## AIM
Return all the data below as it stands, minus the pictures.
• • • • •
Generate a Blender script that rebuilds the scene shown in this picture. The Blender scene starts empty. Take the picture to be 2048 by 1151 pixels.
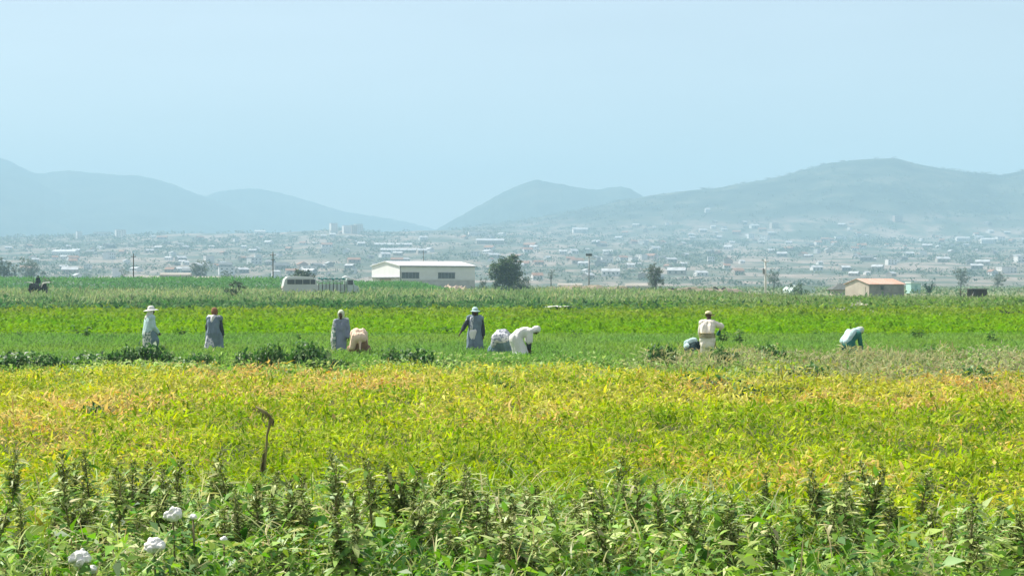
import bpy, bmesh, math, random
import numpy as np
from mathutils import Vector, Matrix, noise as mnoise

random.seed(7)
rng = np.random.default_rng(11)
R = math.radians
C = bpy.context.scene.collection

# ------------------------------------------------------------------ camera, sky, sun, exposure
F = 3400.0            # focal length in photo pixels (photo 2048 wide)
EYE = 2.5
HOR = 565.0
cam = bpy.data.cameras.new('camera')
cam.sensor_width = 36.0
cam.lens = F / 2048 * 36.0
cam.clip_start = 0.5
cam.clip_end = 30000
co = bpy.data.objects.new('camera', cam)
C.objects.link(co)
co.location = (0, 0, EYE)
co.rotation_euler = (R(90) - math.atan((575.5 - HOR) / F), 0, 0)
bpy.context.scene.camera = co

SUN_AZ = R(150)       # measured from +x (photo right) towards +y (away): left and slightly behind the workers
SUN_EL = R(51)
sdir = Vector((math.cos(SUN_AZ) * math.cos(SUN_EL), math.sin(SUN_AZ) * math.cos(SUN_EL), math.sin(SUN_EL)))
w = bpy.data.worlds.new('World')
bpy.context.scene.world = w
w.use_nodes = True
nt = w.node_tree
sky = nt.nodes.new('ShaderNodeTexSky')
sky.sky_type = 'NISHITA'
sky.sun_disc = False
sky.sun_elevation = SUN_EL
sky.sun_rotation = R(90) - SUN_AZ
sky.air_density = 0.75
sky.dust_density = 2.0
sky.ozone_density = 0.0
bg = nt.nodes['Background']
bg.inputs[1].default_value = 0.108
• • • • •
## SOLVED PROBLEM
Generate a Blender script that rebuilds the scene shown in this picture. The Blender scene starts empty. Take the picture to be 2048 by 1151 pixels.
import bpy, bmesh, math, random
import numpy as np
from mathutils import Vector, Matrix, noise as mnoise

random.seed(7)
rng = np.random.default_rng(11)
R = math.radians
C = bpy.context.scene.collection

# ------------------------------------------------------------------ camera, sky, sun, exposure
F = 3400.0            # focal length in photo pixels (photo 2048 wide)
EYE = 2.5
HOR = 565.0
cam = bpy.data.cameras.new('camera')
cam.sensor_width = 36.0
cam.lens = F / 2048 * 36.0
cam.clip_start = 0.5
cam.clip_end = 30000
co = bpy.data.objects.new('camera', cam)
C.objects.link(co)
co.location = (0, 0, EYE)
co.rotation_euler = (R(90) - math.atan((575.5 - HOR) / F), 0, 0)
bpy.context.scene.camera = co

SUN_AZ = R(150)       # measured from +x (photo right) towards +y (away): left and slightly behind the workers
SUN_EL = R(51)
sdir = Vector((math.cos(SUN_AZ) * math.cos(SUN_EL), math.sin(SUN_AZ) * math.cos(SUN_EL), math.sin(SUN_EL)))
w = bpy.data.worlds.new('World')
bpy.context.scene.world = w
w.use_nodes = True
nt = w.node_tree
sky = nt.nodes.new('ShaderNodeTexSky')
sky.sky_type = 'NISHITA'
sky.sun_disc = False
sky.sun_elevation = SUN_EL
sky.sun_rotation = R(90) - SUN_AZ
sky.air_density = 0.75
sky.dust_density = 2.0
sky.ozone_density = 0.0
bg = nt.nodes['Background']
bg.inputs[1].default_value = 0.108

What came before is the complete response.